Thanks a bunch. I had never thought of the cooking the round thing. I usually try to wait until I am ready to fire but I don't do it every time. I should have thought of that. I figured it was a huge chance on the human error I just thought I could get a few ideas on some other possible causes.
Ambient temperature changes drastically from summer to winter where I live. It occurred to me a long time ago that setting my loaded rounds out in the open didn't make sense, especially in winter. So now I use two shirt pockets to "stage" my test group rounds. If I'm loading 4 rounds at each setting (powder charge, seating depth, etc) I will take two groups of 4 out of the cartridge box and put the first group in one shirt pocket (the "shoot-from" pocket), and the next group in another pocket (the "on deck" one.) If it's cold enough for an outer jacket or coat, these shirt pockets are
inside the outer garment, and will settle at a fairly constant temperature, moderated by body heat, even if it's bitterly cold outside. I will let the initial two groups' temperatures settle in the pockets for, say, five minutes. Then it goes like hitters in baseball:
I shoot the #1 group from the "shoot-from" pocket, then transfer the #2 group from the "on deck" pocket to the "shoot-from" pocket, and transfer a new group (#3) from the cartridge box into the now-empty "on deck" pocket. Etc. In this way I'm shooting rounds which are all roughly body temperature when I load them into the chamber, after spending time in two successive pockets between the cartridge box and the chamber. And I always
shoot from the
same pocket, so I don't get mixed up by alternating pockets.

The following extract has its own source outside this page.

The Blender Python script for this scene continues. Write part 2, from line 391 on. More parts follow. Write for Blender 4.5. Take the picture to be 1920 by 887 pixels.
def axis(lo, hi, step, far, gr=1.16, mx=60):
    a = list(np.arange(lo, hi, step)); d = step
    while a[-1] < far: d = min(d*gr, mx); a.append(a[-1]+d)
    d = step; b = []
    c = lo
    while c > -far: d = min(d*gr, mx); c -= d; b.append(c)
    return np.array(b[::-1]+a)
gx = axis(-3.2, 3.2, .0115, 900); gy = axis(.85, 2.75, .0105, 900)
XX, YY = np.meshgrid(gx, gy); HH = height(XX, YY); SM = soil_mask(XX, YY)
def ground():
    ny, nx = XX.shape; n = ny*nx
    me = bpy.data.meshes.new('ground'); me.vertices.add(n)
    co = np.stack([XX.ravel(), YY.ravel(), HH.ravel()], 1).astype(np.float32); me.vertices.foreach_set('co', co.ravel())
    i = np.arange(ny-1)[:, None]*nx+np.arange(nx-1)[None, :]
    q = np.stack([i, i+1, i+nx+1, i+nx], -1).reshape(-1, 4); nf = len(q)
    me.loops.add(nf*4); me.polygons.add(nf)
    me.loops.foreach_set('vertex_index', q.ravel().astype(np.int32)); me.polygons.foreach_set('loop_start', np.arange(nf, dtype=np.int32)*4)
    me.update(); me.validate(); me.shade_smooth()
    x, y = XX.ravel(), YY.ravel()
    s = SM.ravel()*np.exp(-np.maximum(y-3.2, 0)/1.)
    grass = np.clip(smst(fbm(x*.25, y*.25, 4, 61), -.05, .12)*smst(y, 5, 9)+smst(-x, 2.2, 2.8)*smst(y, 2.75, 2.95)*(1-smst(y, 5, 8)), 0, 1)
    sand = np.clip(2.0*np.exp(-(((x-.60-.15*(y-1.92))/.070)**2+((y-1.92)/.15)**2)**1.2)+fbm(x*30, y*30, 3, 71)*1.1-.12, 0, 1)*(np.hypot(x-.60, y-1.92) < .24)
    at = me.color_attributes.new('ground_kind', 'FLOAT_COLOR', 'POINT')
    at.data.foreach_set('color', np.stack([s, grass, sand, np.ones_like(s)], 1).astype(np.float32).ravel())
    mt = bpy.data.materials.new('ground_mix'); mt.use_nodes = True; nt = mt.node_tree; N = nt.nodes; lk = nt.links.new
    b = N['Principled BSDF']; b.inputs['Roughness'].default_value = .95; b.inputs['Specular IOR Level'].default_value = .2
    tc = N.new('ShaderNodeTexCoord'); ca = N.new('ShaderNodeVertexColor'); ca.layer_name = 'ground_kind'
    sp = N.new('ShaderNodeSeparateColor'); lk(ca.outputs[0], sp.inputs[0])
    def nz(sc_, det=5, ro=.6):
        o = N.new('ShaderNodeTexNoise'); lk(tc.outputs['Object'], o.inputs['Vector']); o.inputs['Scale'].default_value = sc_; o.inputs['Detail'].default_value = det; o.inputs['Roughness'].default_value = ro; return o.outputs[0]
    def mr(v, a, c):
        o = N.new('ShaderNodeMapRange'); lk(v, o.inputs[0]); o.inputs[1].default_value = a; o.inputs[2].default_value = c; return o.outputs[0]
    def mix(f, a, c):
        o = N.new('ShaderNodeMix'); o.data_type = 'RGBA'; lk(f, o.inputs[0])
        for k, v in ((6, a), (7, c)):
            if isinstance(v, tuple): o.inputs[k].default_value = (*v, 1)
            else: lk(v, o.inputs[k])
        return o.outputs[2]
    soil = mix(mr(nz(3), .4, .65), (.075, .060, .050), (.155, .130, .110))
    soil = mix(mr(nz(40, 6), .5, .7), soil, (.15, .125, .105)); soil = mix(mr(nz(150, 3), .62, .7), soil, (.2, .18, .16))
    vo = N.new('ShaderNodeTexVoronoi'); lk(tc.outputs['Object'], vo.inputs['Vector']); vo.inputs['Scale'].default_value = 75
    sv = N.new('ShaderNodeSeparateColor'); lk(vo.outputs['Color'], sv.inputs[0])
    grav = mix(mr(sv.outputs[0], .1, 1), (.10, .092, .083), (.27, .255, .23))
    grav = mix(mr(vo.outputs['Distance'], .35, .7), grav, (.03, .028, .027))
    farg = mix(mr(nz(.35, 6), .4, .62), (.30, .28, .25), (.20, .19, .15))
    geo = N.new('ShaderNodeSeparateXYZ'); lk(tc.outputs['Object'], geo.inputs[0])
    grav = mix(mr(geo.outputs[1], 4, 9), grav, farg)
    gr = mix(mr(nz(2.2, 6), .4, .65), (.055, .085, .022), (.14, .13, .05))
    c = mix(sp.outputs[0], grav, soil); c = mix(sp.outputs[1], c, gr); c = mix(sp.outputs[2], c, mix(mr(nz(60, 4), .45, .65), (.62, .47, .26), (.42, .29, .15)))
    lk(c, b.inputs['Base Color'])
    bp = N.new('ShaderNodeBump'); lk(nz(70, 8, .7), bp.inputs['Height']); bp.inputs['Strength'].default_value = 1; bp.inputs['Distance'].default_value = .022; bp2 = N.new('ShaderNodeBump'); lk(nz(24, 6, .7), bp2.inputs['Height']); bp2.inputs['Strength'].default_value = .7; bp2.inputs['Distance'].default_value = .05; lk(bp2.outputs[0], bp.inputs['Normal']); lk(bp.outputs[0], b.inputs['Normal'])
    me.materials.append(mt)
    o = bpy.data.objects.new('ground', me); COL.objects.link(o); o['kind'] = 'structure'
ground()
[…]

There's still the problem of varying rifle chamber temperature. The very first shot out of a cold gun can't be avoided, but you can use "sighter" or "fouler" rounds to try to avoid this "start-up" cold condition. Once you get the rifle warmed up, if you don't shoot your test rounds too quickly, you can keep the chamber within a reasonably narrow temperature range. Combined with having the rounds themselves within a narrow range (using body heat), it's possible to mitigate the cartridge temperature variability to a large extent. You do need to pace rate of fire based on case capacity and how quickly your rifle heats up. In winter you could put the rifle in a relatively warm truck cab between sessions, to avoid it dropping to ice cold again.
I do get funny looks from fellow shooters when I reach into a shirt pockets to fish out rounds to shoot, and transfer groups from one pocket to another, etc. But whoever said accuracy shooters are not eccentrics?